When ESG Met Mickey Mouse: The Business Judgment Rule Saves Disney Officers and Directors in a Stockholder Records Action

July 18, 2023
Hinshaw Alert

Corporate activity related to ESG can have profound legal and market consequences. These consequences can be cut many ways. Although having taken a position on Florida legislation that resulted in negative business consequences, including political reprisal, stock price, and market positioning, Disney officers and directors prevailed in a stockholder action seeking books and records based upon an alleged breach of fiduciary duty.    

On June 27, 2023, the Delaware Chancery Court held that the determination by Disney directors and officers to publicly oppose Florida's HB 1557 – a bill limiting instruction on sexual orientation or gender identity in Florida classrooms – did not constitute a breach of fiduciary duty. Simeone v. The Walt Disney Company.

Initially, Disney was silent on the bill, dubbed by many as the "Don't Say Gay" bill. After receiving criticism from employees and collaboration partners, however, the Disney board convened a special meeting at which it decided to criticize the bill publicly.

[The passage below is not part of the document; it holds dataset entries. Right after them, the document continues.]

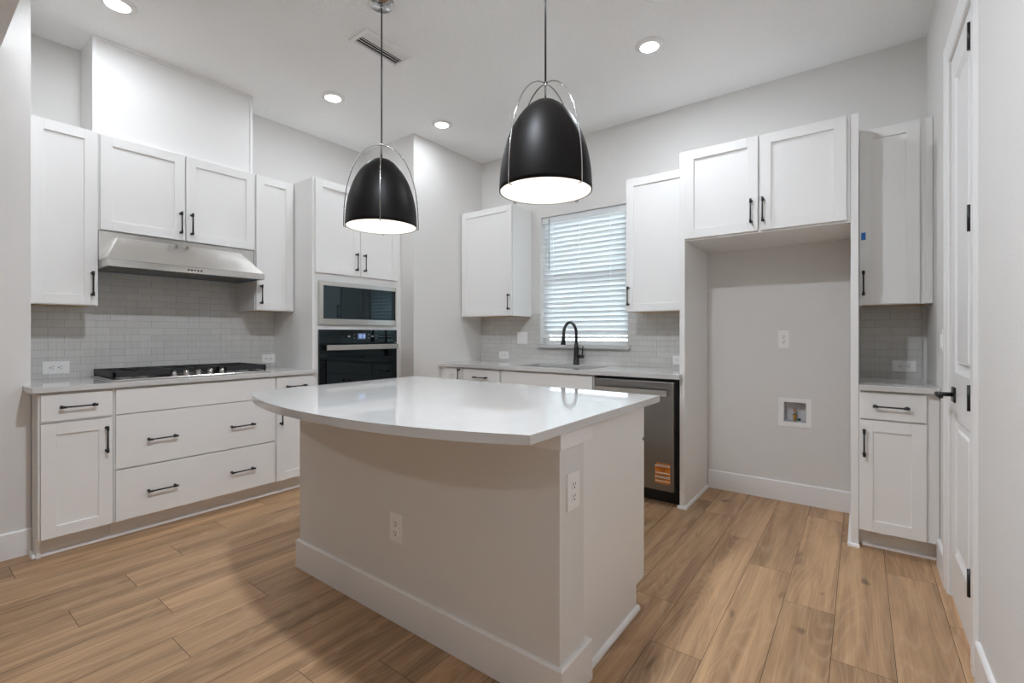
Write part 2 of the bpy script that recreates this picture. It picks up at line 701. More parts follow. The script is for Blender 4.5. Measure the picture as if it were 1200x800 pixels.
baseboard('baseboard_stub', [((XS, YS0 - 0.014, 0), (XS, YS1, 0), (1, 0, 0)), ((-6.5, YS0, 0), (XS, YS0, 0), (0, -1, 0))])
baseboard('baseboard_back', [((-0.958, YB, 0), (-0.046, YB, 0), (0, -1, 0))])
baseboard('baseboard_right', [((XR, 3.032, 0), (XR, 3.2612, 0), (-1, 0, 0)), ((XR, -4.6, 0), (XR, 2.255, 0), (-1, 0, 0))])

# window unit behind the blind
bm = B()
y0, y1 = YB + 0.085, YB + 0.125
for a in ((WX0, WX0 + 0.045, WZ0, WZ1), (WX1 - 0.045, WX1, WZ0, WZ1), (WX0 + 0.045, WX1 - 0.045, WZ0, WZ0 + 0.05),
          (WX0 + 0.045, WX1 - 0.045, WZ1 - 0.045, WZ1), (WX0 + 0.045, WX1 - 0.045, 1.69, 1.735)):
    box(bm, a[0], a[1], y0, y1, a[2], a[3], 0.003)
win = struct('window_1', bm, M['trim'])
for a in ((WZ0 + 0.05, 1.69), (1.735, WZ1 - 0.045)):
    bm = B()
    box(bm, WX0 + 0.045, WX1 - 0.045, y0 + 0.018, y0 + 0.022, a[0], a[1])
    obj('pane', bm, M['pane'], win)
bm = B()
prism(bm, [(-2.546, 3.822), (-1.597, 3.822), (-1.597, YB - 0.0005), (WX1 - 0.001, YB - 0.0005), (WX1 - 0.001, YB + 0.083),
           (WX0 + 0.001, YB + 0.083), (WX0 + 0.001, YB - 0.0005), (-2.546, YB - 0.0005)], WZ0 - 0.021, WZ0 + 0.014, 0.003)
sill = struct('trim_1', bm, M['quartz'])
# outside
bm = B()
box(bm, -14, 8, 4.05, 16, -0.35, -0.3)
struct('ground_outside', bm, M['bounce_ground'])
bm = B()
for i in range(60):
    box(bm, -9 + i * 0.16, -9 + i * 0.16 + 0.14, 9.0, 9.03, -0.3, 1.35)
box(bm, -9, 0.6, 9.03, 9.07, 0.0, 0.1)
box(bm, -9, 0.6, 9.03, 9.07, 1.05, 1.15)
o = obj('garden_fence', bm, M['fence'])
o['kind'] = 'structure'

# backsplash tile
ZC = 0.920
bm = B()
box(bm, XL + 0.0005, XL + 0.009, YS1 + 0.0005, 2.017, ZC + 0.0005, 1.90)
o = obj('tile_backsplash', bm, M['tiley'])
o['kind'] = 'structure'
bm = B()
yt0, yt1 = YB - 0.009, YB - 0.0005
box(bm, XP + 0.001, -2.547, yt0, yt1, ZC + 0.0005, 1.402)
box(bm, -2.547, WX0, yt0, yt1, WZ0 + 0.015, 1.402)
box(bm, -2.547, -1.596, yt0, yt1, ZC + 0.0005, WZ0 - 0.022)
box(bm, WX1, -1.596, yt0, yt1, WZ0 + 0.015, 1.402)
box(bm, -1.596, -1.002, yt0, yt1, ZC + 0.0005, 1.402)
o = obj('tile_backsplash', bm, M['tilex'])
o['kind'] = 'structure'
bm = B()
box(bm, -0.007, XR - 0.02, yt0, yt1, ZC + 0.0005, 1.40)
o = obj('tile_backsplash', bm, M['tilex'])
o['kind'] = 'structure'


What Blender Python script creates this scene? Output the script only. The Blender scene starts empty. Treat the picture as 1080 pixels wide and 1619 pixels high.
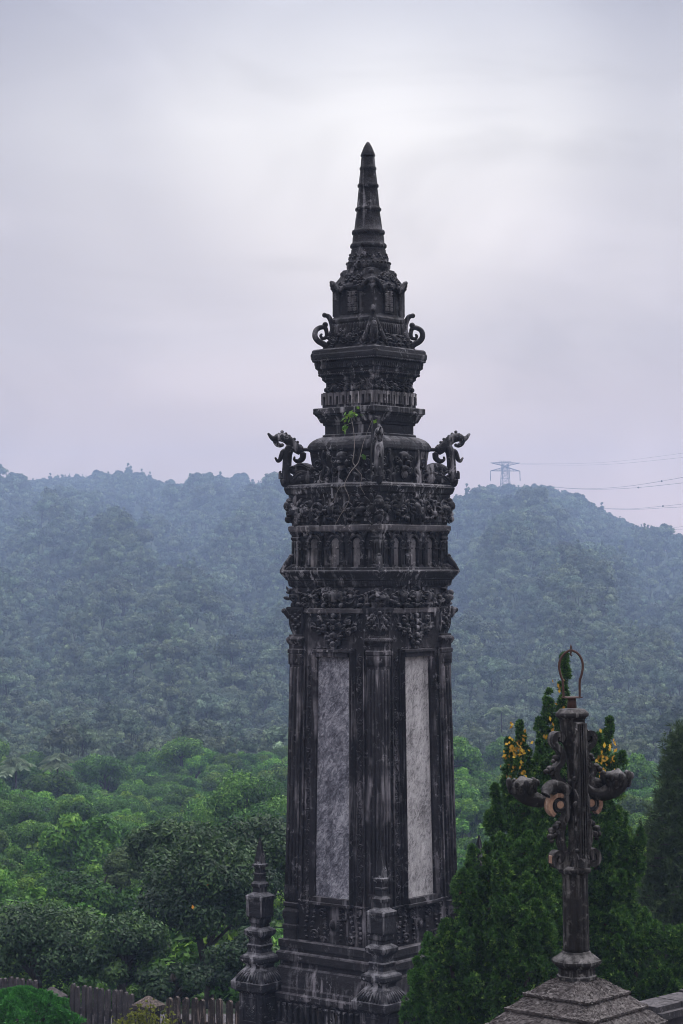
import bpy, math, random
import numpy as np
from mathutils import Vector, Matrix
R = math.radians
C = bpy.context.scene.collection
SC = bpy.context.scene

# ------------------------------------------------------------------ camera, sky, sun, exposure
FPX = 3400.0            # focal length in pixels of the 1080 x 1619 photograph
HOR = 900.0             # pixel row of the horizon
CZ = 11.0               # camera height above the tower's terrace
PITCH = math.atan((HOR - 809.5) / FPX)
cam = bpy.data.objects.new('camera', bpy.data.cameras.new('camera'))
C.objects.link(cam)
cam.location = (0, 0, CZ)
cam.rotation_euler = (math.pi / 2 + PITCH, 0, 0)
cam.data.sensor_fit = 'HORIZONTAL'
cam.data.sensor_width = 36.0
cam.data.lens = 36.0 * FPX / 1080.0
cam.data.clip_start = 0.5
cam.data.clip_end = 9000
SC.camera = cam
SC.view_settings.view_transform = 'Standard'
SC.view_settings.look = 'None'
SC.view_settings.exposure = 0.0
SC.view_settings.gamma = 1.0
SC.cycles.use_denoising = True
SC.cycles.filter_width = 1.0
SC.cycles.max_bounces = 4
SC.cycles.diffuse_bounces = 2
SC.cycles.volume_bounces = 1
SC.cycles.transparent_max_bounces = 8

SUN_EL, SUN_AZ = 52.0, 62.0       # azimuth measured from the view direction towards the right

w = bpy.data.worlds.new('World')
SC.world = w
w.use_nodes = True
nt = w.node_tree
nt.nodes.clear()


def N(nt, typ, **kw):
    n = nt.nodes.new(typ)
    for k, v in kw.items():
        if k == 'inp':
            for a, b in v.items():
                n.inputs[a].default_value = b
        else:
            setattr(n, k, v)
    return n


def L(nt, a, b):
    nt.links.new(a, b)


def ramp(nt, fac, stops, interp='LINEAR'):
    r = N(nt, 'ShaderNodeValToRGB')
    r.color_ramp.interpolation = interp
    els = r.color_ramp.elements
    while len(els) < len(stops):
        els.new(0.5)
    for e, (p, c) in zip(els, stops):
        e.position = p
        e.color = (c[0], c[1], c[2], 1) if hasattr(c, '__len__') else (c, c, c, 1)
    if fac is not None:
        L(nt, fac, r.inputs[0])
    return r


def math_n(nt, op, a, b=None, c=None):
    m = N(nt, 'ShaderNodeMath', operation=op)
    for i, x in enumerate((a, b, c)):
        if x is None:
            continue
        if isinstance(x, (int, float)):
            m.inputs[i].default_value = x
        else:
            L(nt, x, m.inputs[i])
    return m.outputs[0]


def mixc(nt, fac, a, b, mode='MIX'):
    m = N(nt, 'ShaderNodeMix', data_type='RGBA', blend_type=mode)
    for i, x in ((0, fac), (6, a), (7, b)):
        if isinstance(x, (int, float)):
            m.inputs[i].default_value = x
        elif isinstance(x, tuple):
            m.inputs[i].default_value = (x[0], x[1], x[2], 1)
        else:
            L(nt, x, m.inputs[i])
    return m.outputs[2]


SKY_BASE = ((0.0, (9.3, 6.9, 6.2)), (0.05, (8.8, 6.9, 6.3)), (0.105, (7.0, 6.2, 6.3)), (0.16, (6.8, 6.3, 6.6)), (0.20, (6.8, 6.5, 6.9)),
            (0.26, (4.9, 4.85, 5.7)), (0.40, (10.0, 9.9, 10.5)), (0.70, (22.0, 21.8, 22.4)), (1.0, (27.0, 26.8, 27.2)))
sky = N(nt, 'ShaderNodeTexSky', sky_type='NISHITA', sun_disc=False, sun_elevation=R(SUN_EL), sun_rotation=R(SUN_AZ))
tc = N(nt, 'ShaderNodeTexCoord')
sep = N(nt, 'ShaderNodeSeparateXYZ')
L(nt, tc.outputs['Generated'], sep.inputs[0])
base = ramp(nt, sep.outputs[2], [(p, tuple(v / 10 for v in c)) for p, c in SKY_BASE])
# soft cloud layers in the overcast
mp = N(nt, 'ShaderNodeMapping', inp={'Scale': (4.0, 2.0, 10.0), 'Rotation': (0, R(14), 0)})
L(nt, tc.outputs['Generated'], mp.inputs[0])
nz = N(nt, 'ShaderNodeTexNoise', inp={'Scale': 1.6, 'Detail': 4.0, 'Roughness': 0.48, 'Distortion': 0.6})
L(nt, mp.outputs[0], nz.inputs[0])
cl = ramp(nt, nz.outputs[0], [(0.28, 0.83), (0.50, 0.97), (0.74, 1.10)], 'EASE')
# thin bright place in the cloud
dv = Vector((0.018, 1.0, math.tan(PITCH + math.atan((809.5 - 150) / FPX)))).normalized()
dp = N(nt, 'ShaderNodeVectorMath', operation='DOT_PRODUCT')
L(nt, tc.outputs['Generated'], dp.inputs[0])
dp.inputs[1].default_value = dv
ang = math_n(nt, 'ARCCOSINE', math_n(nt, 'MINIMUM', dp.outputs['Value'], 1.0))
glow = ramp(nt, math_n(nt, 'DIVIDE', ang, R(11.0)), [(0.0, 0.76), (0.32, 0.54), (0.68, 0.15), (1.0, -0.02)], 'EASE')
g1 = math_n(nt, 'ADD', math_n(nt, 'MULTIPLY', glow.outputs[0], 1.0), 1.0)
c1 = mixc(nt, 1.0, base.outputs[0], cl.outputs[0], 'MULTIPLY')
gv = N(nt, 'ShaderNodeCombineXYZ')
L(nt, g1, gv.inputs[0]); L(nt, g1, gv.inputs[1]); L(nt, math_n(nt, 'MULTIPLY_ADD', glow.outputs[0], 0.78, 1.0), gv.inputs[2])
c2 = mixc(nt, 1.0, c1, gv.outputs[0], 'MULTIPLY')
sc10 = N(nt, 'ShaderNodeVectorMath', operation='SCALE')
L(nt, c2, sc10.inputs[0]); sc10.inputs['Scale'].default_value = 10.0
fin = mixc(nt, 0.94, sky.outputs[0], sc10.outputs[0])
bg = N(nt, 'ShaderNodeBackground', inp={'Strength': 0.1})
L(nt, fin, bg.inputs[0])
wo = N(nt, 'ShaderNodeOutputWorld')
L(nt, bg.outputs[0], wo.inputs[0])

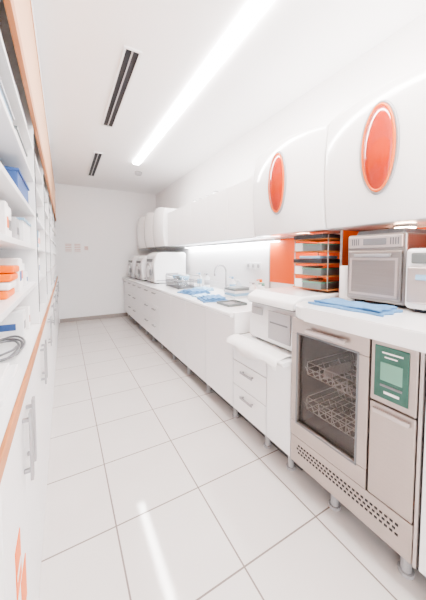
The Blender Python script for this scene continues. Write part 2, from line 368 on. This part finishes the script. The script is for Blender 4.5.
def oval_ring(g,name,xc,cy,zc,a,bb,rr,m):
    bm=bmesh.new(); R=[]; NU=56
    for k in range(NU):
        th=2*math.pi*k/NU; ring=[]
        for m_ in range(10):
            ph=2*math.pi*m_/10; sc=rr*math.cos(ph)
            ring.append(bm.verts.new((xc+rr*.9*math.sin(ph)+.0075*math.sin(th)**2,cy+(a+sc)*math.cos(th),zc+(bb+sc)*math.sin(th))))
        R.append(ring)
    for k in range(NU):
        for m_ in range(10): bm.faces.new((R[k][m_],R[(k+1)%NU][m_],R[(k+1)%NU][(m_+1)%10],R[k][(m_+1)%10]))
    mk(g,name,bm,m,0,True)
def bulged(name,y0,y1,z0=1.48,z1=2.19,oval=True,x0=1.50,b=.06):
    g=G(name); ny,nz=28,18; cy=(y0+y1)/2; hw=(y1-y0)/2-.003
    bm=bmesh.new(); F=[];Bk=[]
    for i in range(ny+1):
        s=-1+2*i/ny; r=[];q=[]
        zt=z1-.035*abs(s)**2.2
        for j in range(nz+1):
            t=j/nz; z=z0+(zt-z0)*t
            rnd=(1-abs(2*t-1)**2.5)
            x=x0-b*(1-abs(s)**2.0)*(.75+.25*rnd)-.03*rnd
            r.append(bm.verts.new((x,cy+s*hw,z))); q.append(bm.verts.new((XR-.001,cy+s*hw,z)))
        F.append(r);Bk.append(q)
    for i in range(ny):
        for j in range(nz):
            bm.faces.new((F[i][j],F[i+1][j],F[i+1][j+1],F[i][j+1])); bm.faces.new((Bk[i][j],Bk[i][j+1],Bk[i+1][j+1],Bk[i+1][j]))
        bm.faces.new((F[i][0],Bk[i][0],Bk[i+1][0],F[i+1][0])); bm.faces.new((F[i][nz],F[i+1][nz],Bk[i+1][nz],Bk[i][nz]))
    for j in range(nz):
        bm.faces.new((F[0][j],F[0][j+1],Bk[0][j+1],Bk[0][j])); bm.faces.new((F[ny][j],Bk[ny][j],Bk[ny][j+1],F[ny][j+1]))
    o=mk(g,'shell',bm,GLOSSW,0.012,True,4); o.modifiers['bev'].angle_limit=0.9
    if oval:
        xc=x0-b-.026; zc=1.855; a,bb=.090,.226
        oval_ring(g,'oval_bezel',xc-.004,cy,zc,a,bb,.009,HAND)
        oval_ring(g,'oval_inner_rim',xc-.010,cy,zc,a-.013,bb-.013,.008,CORALR)
        bm=bmesh.new(); bmesh.ops.create_uvsphere(bm,u_segments=40,v_segments=24,radius=1)
        for v in bm.verts: v.co=Vector((xc+.010+.048*v.co.x,cy+(a-.005)*v.co.y,zc+(bb-.005)*v.co.z))
        mk(g,'oval_window',bm,CORAL,0,True)
        lathe(g,'lamp_housing',[(0.055,-.012),(0.06,0)],1.70,cy,z0,PLG); lathe(g,'lamp_diffuser',[(0.05,-.018),(0.05,-.012)],1.70,cy,z0,GLOWO)
        box(g,'added_uplight_diffuser',1.66,1.71,y0+.05,y1-.05,z1,z1+.016,GLOWADD)  # another added uplight, hidden on top, to brighten the ceiling
    return g
bulged('oval_window_cabinet',1.16,1.90)
bulged('oval_window_cabinet',.42,1.16)
bulged('oval_window_cabinet',-.32,.42)
for a in (4.20,4.79,5.38): bulged('rounded_wall_cabinet',a,a+.585,z1=2.14,oval=False,x0=1.46)

g=G('storage_jars')
for k in range(4):
    y=3.0+.2*k; hh=.10+.04*random.random()
    lathe(g,'jar_%d'%k,[(0.045,0),(0.05,.01),(0.05,hh*.8),(0.04,hh*.9)],1.73,y,ZU1+.002,PLW,16)
    lathe(g,'lid_%d'%k,[(0.042,hh*.9),(0.042,hh),(0.02,hh+.01)],1.73,y,ZU1+.002,PLG,16)

# ---------------- counter appliances (far end) ----------------
def steril(y0,y1,h,xf):
    g=G('countertop_steriliser'); z=.88; cy=(y0+y1)/2
    hw=(y1-y0)/2
    P=[(1.80,z),(1.80,z+h-.03),(1.77,z+h),(xf+.12,z+h),(xf+.04,z+h-.04),(xf,z+h*.62),(xf+.01,z+.04),(xf+.03,z)]
    prismY(g,'body',P,y0,y1,PLW,0.03,4)
    bm=bmesh.new(); addrod(bm,(xf+.01,cy,z+h*.36),(xf-.022,cy,z+h*.36),min(hw*.72,h*.30),32); mk(g,'round_door',bm,PLG,0.008)
    bm=bmesh.new(); addrod(bm,(xf-.02,cy,z+h*.36),(xf-.03,cy,z+h*.36),min(hw*.5,h*.2),32); mk(g,'door_centre',bm,PLW,0.004)
    box(g,'display',xf-.002,xf+.02,cy-hw*.6,cy+hw*.6,z+h*.68,z+h*.78,GREY,0.003)
    box(g,'side_vents',xf+.2,xf+.42,y0-.002,y0+.002,z+h*.25,z+h*.32,PLG)
    box(g,'base_trim',xf+.04,1.79,y0-.002,y1+.002,z+.03,z+.05,PLG)
    box(g,'latch',xf-.045,xf-.02,cy-hw*.85,cy-hw*.6,z+h*.25,z+h*.45,GREY,0.004)
    boxes(g,'feet',[(xf+.06,xf+.1,y0+.04,y0+.08,.87,z),(xf+.06,xf+.1,y1-.08,y1-.04,.87,z),(1.7,1.74,y0+.04,y0+.08,.87,z),(1.7,1.74,y1-.08,y1-.04,.87,z)],BLACK)
steril(4.12,4.62,.50,1.24); steril(4.74,5.2,.45,1.20); steril(5.34,5.8,.45,1.18)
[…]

The court denied the stockholder's records demand, concluding he failed to establish a proper purpose and that the demand was overly broad. First, the court determined the purposes described in the records demand were not the plaintiff's own purposes but those of his legal counsel. Plaintiff had been solicited to submit the demand by an attorney from a public interest law firm noted to be advancing the litigation costs of the case. The court recognized that investigating potential wrongdoing, mismanagement, and breaches of fiduciary duties certainly may be a proper purpose. Yet, second—and perhaps more notably—the court found the plaintiff had failed to show "evidence to suggest a credible basis for wrongdoing" in the case. Also, the court noted that Disney had, in fact, provided some records to the stockholder, which the court deemed to be sufficient insofar as plaintiff wanted to know the persons responsible for making the decision to oppose the bill.   

At its core, plaintiff's theory was that Disney's board and officers had breached their fiduciary duties when they decided to publicly oppose HB 1557. According to the court, deciding whether or not to speak publicly on policy issues is an ordinary business decision. Vice Chancellor Will stated:

Delaware law vests directors with significant discretion to guide corporate strategy—including on social and political issues. Given the diversity of viewpoints held by directors, management, stockholders, and other stakeholders, corporate speech on external policy matters brings both risks and opportunities. The board is empowered to weigh these competing considerations and decide whether it is in the corporation's best interest to act (or not act). This suit concerns such a business decision by the Disney board—a decision that cannot provide a credible basis to suspect potential mismanagement irrespective of its outcome. There is no indication that the directors suffered from disabling conflicts. Nor is there any evidence that the directors were grossly negligent or acted in bad faith. Rather, the board held a special meeting to discuss Disney's approach to the legislation and the employees' negative response. Disney's public rebuke of HB 1557 followed.

The court noted that a board's:

consideration of employee concerns was not, as the plaintiff suggests, at the expense of stockholders. A board may conclude in the exercise of its business judgment that addressing interests of corporate stakeholders—such as the workforce that drives a company's profits—is 'rationally related' to building long-term value. Indeed, the plaintiff acknowledges that maintaining a positive relationship with employees and creative partners is crucial to Disney's success. It is not for this court to 'question rational judgments about how promoting non-stockholder interests—be it through making a charitable contribution, paying employees higher salaries and benefits, or more general norms like promoting a particular corporate culture—ultimately promote stockholder value."

The court went one step further, noting that, even if a board's defiance of a political threat could provide a credible basis to suspect wrongdoing, there was no factual support for that conclusion here as plaintiff failed to demonstrate that Disney was warned of financial repercussions or dissolution of Florida's Reedy Creek Improvement Act (which granted self-governance to Disney) before its public opposition of the bill.

As the court recognized, this case exemplifies:

the challenges a corporation faces when addressing divisive topics—particularly ones external to its business. Individual investors have diverse interests—beyond their shared goal of corporate profitability—and viewpoints that may not align with the company's position on political, religious, or social matters. Yet stockholders invest with the understanding that the board is empowered to direct the corporation's affairs.  

Indeed, companies are facing and can expect to face market, legal, and financial challenges in the ESG arena. Making missteps with ESG-related issues can be costly. Here, Disney stock fell from $145.70 to $86.75 per share during the relevant period. Companies are well-served by obtaining the guidance of counsel well-versed in ESG.